Justin Yap the Chinese-Jamaican record producer and owner of the Top Deck record label. Underrated for the brilliant music he produced by the Skatalites in an all nighter session at Studio One in November 1964. Some say the best Ska instrumentals ever made! Chinatown, Ghost Town, Marcus Junior, Ringo, Confucius, The Reburial, Yogi Man and Smiling. Most were written by Don Drummond.

Advert announcing the first release of two singles on the new EMI Columbia record label in 1967.

This album cover is one of many by Jackie Edwards that appeared on Island records in the mid 60's. Come On Home, By Demand, Best Of Jackie Edwards, Premature Golden Sands (pink label) and The Most Of Wilfred Edwards. He was without a doubt a superb Jamicain singer and song writer. How many know that he wrote "Keep On Runing"by Spencer Davis Group? amounst many others.

The Count Dale Savoy Sound played at the Penthouse Club in Bromley as did Count Lee.
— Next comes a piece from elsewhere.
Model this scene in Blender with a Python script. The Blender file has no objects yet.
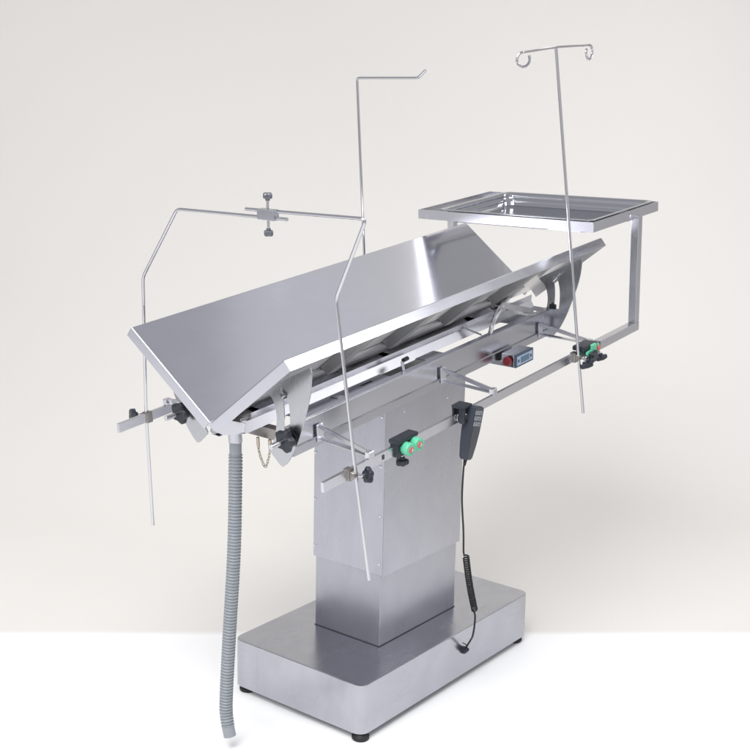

The King Alfred (since demolished) was a large hall at the back of the pub. Two white guys played the CDSS sound system and they had more Soul records in their box than Ska. They first played "Fife Piper" by the Dynatones blasting out that suburb bass and flute! They had all the latest USA 45's Stax, Fame, Goldwax, Atlantic, Motown, Okeh, Hi ...The flyer is from 1966.

Prince Buster having been a boxer it's not surprising that he supported Cassius Clay. This is probably a rare photograph of the two of them. Prince Buster used the themes of fighting in many of his records, in particular on Linger On, Big Fight (2 records with the same title issued 1965/6) and Ali Shuffle.

This flyer from 1968 and Duke Reid sound system still going strong!

This is a photograph of a home made sound system from around 1966. It had a single record deck (Garrard) and is typical of those used around this time. Note the LP It's Dance Time by Willie Mitchell standing by the turn table.

When Soul City records moved uptown in 1967 Musicland opened in its place. It was here that I first heard Nina Simon's My Baby Just Cares For Me, which was, way back then, a rare record. Remarkable that this track was recorded on her first recording session in 1957, when the song was in fact written back in 1928! The track was issued on her first album, Little Girl Blue on Bethlehem BCP6028 USA 1959. It was a favourite in those days in the West Indian scene and went on to be a hit in 1987 reaching No. 5 in the charts, and adopted as the theme for a British television advert for Channel No 5 perfume. However, fate had conspired against Nina, as many years earlier she had sold the rights of her recordings to her record company for a (meagre) few thousand dollars.